People turn to artworks for the same experience of completion. There is a feeling of heightened sensibility in the artist during acts of insight and intuitive judgement, which the viewer experiences later through the physical artwork. The artist is left changed from making the piece; the viewer is also changed; today, when one sees cypress trees and stubble field, one thinks of Van Gogh. At the very least, on a superficial level, what feels right to a viewer is something aesthetically satisfying, but on a deeper level, a problem which has taken hold of the artist has been resolved through the artwork.

The esoteric idea of fine art allows art to be separated from regular life, and permits paradoxes in real life to be examined with both detachment and involvement. The remove from reality allows us to look at certain issues in art that we would have trouble thinking about with distance in life. As essayist Samuel Johnson put it: "The delight of tragedy proceeds from our consciousness of fiction; If we thought murders and treasons real they would please us no more." The creation of art requires both involvement and detachment, as involvement allows the experience of empathy with our fellow man while detachment allows us to open ourselves to the ideas in the art piece. Art uses the physical universe as ends with which to answer a given question.

Art is self referencing in the sense that there is a relationship of elements to the whole. The context of the artwork shifts with each introduction of a tension, gestalt, contrast, accent, or rhythm. Empty paper is transformed by graphic means to create these tensions: the introduction of a spot, or spots of color, or color as a plastic means of creating intervals. Representation orients as it references something we know, and unifies a piece as a means of isolating abstraction, or in the words of formalist Clive Bell, representation "abstracts by emphasis." Representation is a means to understanding the formal elements of art. The medium used to create can be pictures, buildings, pots or textiles - the paradox in art is that the art itself isn't meant for utility, but as an end in itself. The artist gives an original, expansive and universalizing perspective to the viewer of the piece.

Steen Eiler Rasmussen, professor of architecture, touches on the human relationships with material in her description of the infant, who touches, tastes, and handles objects (eventually growing into an adult who makes new tools and designs buildings). From these developmental experiences, we learn to "touch with our eyes" the texture of concrete, hammered steel, or finished rosewood. For a similar reason, the artist must learn his tools and test out different mediums, because the tool affects our expression. When using a pencil, we see lines; when holding a paintbrush, masses. Such formalism is helpful when teaching how to apply this perceptivity to beginning students in art. Using all five senses, students can ask of an artwork: what is the smell (example:spicy or creamy) and sound (example: quiet or loud), the touch (example: rough or smooth), the look (example: orderly or chaotic)? A work which may have been difficult to access and interpret begins to be expressed in words through the accessibility of sensory experience.

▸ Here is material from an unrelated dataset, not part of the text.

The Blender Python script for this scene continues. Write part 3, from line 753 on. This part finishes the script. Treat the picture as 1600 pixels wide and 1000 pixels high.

Czichsentmihaly's theory of "flow" describes the necessary circumstances to create the autotelic state of absorption in one's work. An achievable degree of challenge moves a person from the stasis inherent in boredom, but not so much challenge as to overwhelm and paralyze activity or lessen resolve. The practicing artist must be perpetually challenged to build a new mountain to climb, and this autotelic (self-contained) activity protects the artist from a rut or from slowing down their own business. The autotelic activities by definition illustrate what is meaningful to the individual, and thus, who the artist is. She finds this continuous challenge by constantly discovering new questions to answer through the creation of art.